▶ _INPUT RECORDS_:
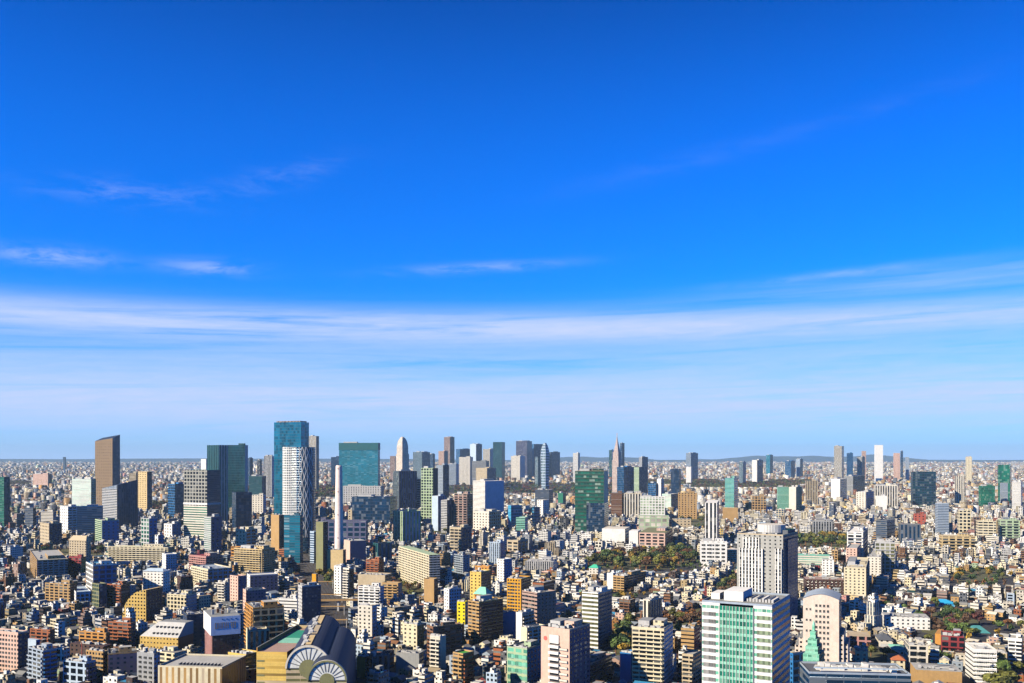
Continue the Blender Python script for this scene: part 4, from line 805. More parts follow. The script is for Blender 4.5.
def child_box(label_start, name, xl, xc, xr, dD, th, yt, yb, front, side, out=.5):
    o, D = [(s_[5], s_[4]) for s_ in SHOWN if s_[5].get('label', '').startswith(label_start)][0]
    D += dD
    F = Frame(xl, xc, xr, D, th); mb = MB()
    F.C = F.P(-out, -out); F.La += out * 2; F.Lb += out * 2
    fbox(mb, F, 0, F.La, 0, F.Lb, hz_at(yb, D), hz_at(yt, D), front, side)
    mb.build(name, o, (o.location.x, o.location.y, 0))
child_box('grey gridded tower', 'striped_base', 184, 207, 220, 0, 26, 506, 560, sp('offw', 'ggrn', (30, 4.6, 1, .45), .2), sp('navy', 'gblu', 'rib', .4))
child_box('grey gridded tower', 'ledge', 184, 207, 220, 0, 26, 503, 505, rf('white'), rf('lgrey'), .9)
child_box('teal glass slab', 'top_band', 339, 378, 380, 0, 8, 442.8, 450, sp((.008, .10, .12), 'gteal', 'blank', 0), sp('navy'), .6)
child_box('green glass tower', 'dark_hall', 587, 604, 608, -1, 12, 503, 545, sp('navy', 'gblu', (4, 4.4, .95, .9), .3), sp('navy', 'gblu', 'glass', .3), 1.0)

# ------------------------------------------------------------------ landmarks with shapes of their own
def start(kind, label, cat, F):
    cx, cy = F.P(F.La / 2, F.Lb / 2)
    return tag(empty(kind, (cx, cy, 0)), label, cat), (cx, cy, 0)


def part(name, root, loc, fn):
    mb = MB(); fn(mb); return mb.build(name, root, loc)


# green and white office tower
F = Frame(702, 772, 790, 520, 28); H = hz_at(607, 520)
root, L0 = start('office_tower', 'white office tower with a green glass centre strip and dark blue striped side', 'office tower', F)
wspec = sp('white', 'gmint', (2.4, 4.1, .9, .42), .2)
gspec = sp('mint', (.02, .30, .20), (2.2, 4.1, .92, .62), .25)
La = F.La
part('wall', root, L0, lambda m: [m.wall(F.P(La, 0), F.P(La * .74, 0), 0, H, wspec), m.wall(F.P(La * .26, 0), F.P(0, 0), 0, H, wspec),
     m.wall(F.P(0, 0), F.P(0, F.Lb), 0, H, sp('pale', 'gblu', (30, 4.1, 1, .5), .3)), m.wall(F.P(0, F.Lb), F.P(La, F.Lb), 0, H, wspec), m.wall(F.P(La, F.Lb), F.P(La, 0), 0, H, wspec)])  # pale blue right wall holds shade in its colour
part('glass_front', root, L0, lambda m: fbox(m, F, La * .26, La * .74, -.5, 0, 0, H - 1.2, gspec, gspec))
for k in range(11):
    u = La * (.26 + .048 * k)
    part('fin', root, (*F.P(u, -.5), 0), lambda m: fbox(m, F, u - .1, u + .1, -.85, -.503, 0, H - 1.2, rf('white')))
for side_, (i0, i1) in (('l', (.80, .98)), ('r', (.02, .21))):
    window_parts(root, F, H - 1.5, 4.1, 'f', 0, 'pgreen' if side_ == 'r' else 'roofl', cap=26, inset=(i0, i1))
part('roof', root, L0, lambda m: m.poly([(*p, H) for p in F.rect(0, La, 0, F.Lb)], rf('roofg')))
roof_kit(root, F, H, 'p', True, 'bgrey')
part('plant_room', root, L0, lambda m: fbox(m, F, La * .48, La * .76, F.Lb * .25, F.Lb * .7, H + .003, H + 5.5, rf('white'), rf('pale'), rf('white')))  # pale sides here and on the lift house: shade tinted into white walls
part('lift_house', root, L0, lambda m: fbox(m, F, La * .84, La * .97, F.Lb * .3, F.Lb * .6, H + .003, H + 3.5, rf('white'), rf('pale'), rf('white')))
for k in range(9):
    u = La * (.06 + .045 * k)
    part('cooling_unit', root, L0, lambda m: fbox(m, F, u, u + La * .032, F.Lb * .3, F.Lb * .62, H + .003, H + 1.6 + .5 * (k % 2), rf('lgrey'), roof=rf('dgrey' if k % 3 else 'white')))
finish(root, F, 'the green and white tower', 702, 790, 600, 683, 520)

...

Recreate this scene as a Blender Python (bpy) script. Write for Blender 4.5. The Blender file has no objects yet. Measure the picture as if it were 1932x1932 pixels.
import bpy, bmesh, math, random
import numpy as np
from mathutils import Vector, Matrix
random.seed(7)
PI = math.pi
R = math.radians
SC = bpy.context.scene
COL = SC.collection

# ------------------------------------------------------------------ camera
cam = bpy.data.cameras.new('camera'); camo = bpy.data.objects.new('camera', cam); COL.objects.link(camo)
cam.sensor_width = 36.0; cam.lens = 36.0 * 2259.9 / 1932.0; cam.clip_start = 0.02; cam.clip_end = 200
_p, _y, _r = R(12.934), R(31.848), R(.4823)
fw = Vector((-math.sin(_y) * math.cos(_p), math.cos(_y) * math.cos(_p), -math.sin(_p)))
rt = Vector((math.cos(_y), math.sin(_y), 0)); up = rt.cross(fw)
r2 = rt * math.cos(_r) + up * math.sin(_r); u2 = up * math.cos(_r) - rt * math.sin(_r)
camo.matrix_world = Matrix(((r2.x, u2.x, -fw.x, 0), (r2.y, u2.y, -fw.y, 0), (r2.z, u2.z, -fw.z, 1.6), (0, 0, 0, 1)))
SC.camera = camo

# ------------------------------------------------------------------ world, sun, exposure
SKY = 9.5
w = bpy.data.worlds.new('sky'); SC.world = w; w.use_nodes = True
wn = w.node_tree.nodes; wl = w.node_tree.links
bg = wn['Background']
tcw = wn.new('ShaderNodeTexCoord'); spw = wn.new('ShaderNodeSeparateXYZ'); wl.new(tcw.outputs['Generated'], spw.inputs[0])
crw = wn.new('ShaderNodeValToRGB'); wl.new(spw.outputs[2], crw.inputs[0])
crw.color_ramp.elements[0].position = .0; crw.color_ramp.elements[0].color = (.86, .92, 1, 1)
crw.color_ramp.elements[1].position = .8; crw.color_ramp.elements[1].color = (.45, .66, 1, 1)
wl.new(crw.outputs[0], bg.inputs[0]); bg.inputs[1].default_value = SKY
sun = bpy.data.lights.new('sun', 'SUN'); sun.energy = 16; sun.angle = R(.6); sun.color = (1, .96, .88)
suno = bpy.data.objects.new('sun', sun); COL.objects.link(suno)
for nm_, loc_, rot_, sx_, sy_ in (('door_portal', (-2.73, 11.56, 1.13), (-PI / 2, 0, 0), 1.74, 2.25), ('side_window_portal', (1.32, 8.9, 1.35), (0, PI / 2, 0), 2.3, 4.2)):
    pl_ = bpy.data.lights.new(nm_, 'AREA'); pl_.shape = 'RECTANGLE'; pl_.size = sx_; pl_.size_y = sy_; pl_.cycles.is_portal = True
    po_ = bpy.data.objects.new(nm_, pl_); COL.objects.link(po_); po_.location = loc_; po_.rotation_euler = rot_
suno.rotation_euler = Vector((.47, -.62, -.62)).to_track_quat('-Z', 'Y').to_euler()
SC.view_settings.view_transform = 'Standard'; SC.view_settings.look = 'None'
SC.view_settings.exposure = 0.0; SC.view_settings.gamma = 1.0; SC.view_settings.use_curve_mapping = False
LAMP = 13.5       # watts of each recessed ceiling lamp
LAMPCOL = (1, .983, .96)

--

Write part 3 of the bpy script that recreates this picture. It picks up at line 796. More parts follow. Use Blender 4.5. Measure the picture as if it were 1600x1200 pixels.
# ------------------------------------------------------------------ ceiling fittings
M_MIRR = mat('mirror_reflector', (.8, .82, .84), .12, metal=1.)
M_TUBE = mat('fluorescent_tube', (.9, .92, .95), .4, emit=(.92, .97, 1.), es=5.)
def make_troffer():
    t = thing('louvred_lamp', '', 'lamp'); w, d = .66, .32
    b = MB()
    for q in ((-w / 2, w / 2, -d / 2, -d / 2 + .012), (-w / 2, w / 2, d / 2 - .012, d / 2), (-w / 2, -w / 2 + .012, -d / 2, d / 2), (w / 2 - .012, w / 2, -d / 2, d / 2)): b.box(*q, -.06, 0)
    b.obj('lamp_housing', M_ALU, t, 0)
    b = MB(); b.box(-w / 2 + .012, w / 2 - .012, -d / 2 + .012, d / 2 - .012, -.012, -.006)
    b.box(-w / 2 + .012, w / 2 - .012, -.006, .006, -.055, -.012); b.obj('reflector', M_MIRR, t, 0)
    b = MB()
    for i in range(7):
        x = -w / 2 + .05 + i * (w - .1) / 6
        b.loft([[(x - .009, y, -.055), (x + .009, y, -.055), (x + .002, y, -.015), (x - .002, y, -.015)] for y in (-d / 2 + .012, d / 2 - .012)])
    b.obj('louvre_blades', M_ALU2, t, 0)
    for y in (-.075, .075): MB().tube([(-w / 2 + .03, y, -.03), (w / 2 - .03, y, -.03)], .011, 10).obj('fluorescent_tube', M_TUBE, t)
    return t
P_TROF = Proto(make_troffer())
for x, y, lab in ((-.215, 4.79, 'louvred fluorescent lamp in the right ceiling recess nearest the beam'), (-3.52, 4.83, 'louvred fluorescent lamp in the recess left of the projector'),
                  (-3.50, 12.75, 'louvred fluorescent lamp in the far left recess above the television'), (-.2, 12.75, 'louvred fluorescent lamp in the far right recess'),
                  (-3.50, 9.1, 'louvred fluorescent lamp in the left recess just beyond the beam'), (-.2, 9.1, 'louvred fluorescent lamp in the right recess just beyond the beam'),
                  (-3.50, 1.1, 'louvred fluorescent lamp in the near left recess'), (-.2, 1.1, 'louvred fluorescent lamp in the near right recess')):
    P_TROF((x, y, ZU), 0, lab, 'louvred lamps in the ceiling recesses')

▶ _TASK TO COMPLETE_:
Copy out every line of the material above that mentions the word "follow".

▶ _CORRECT RESPONSE_:
Continue the Blender Python script for this scene: part 4, from line 805. More parts follow. The script is for Blender 4.5.
Write part 3 of the bpy script that recreates this picture. It picks up at line 796. More parts follow. Use Blender 4.5. Measure the picture as if it were 1600x1200 pixels.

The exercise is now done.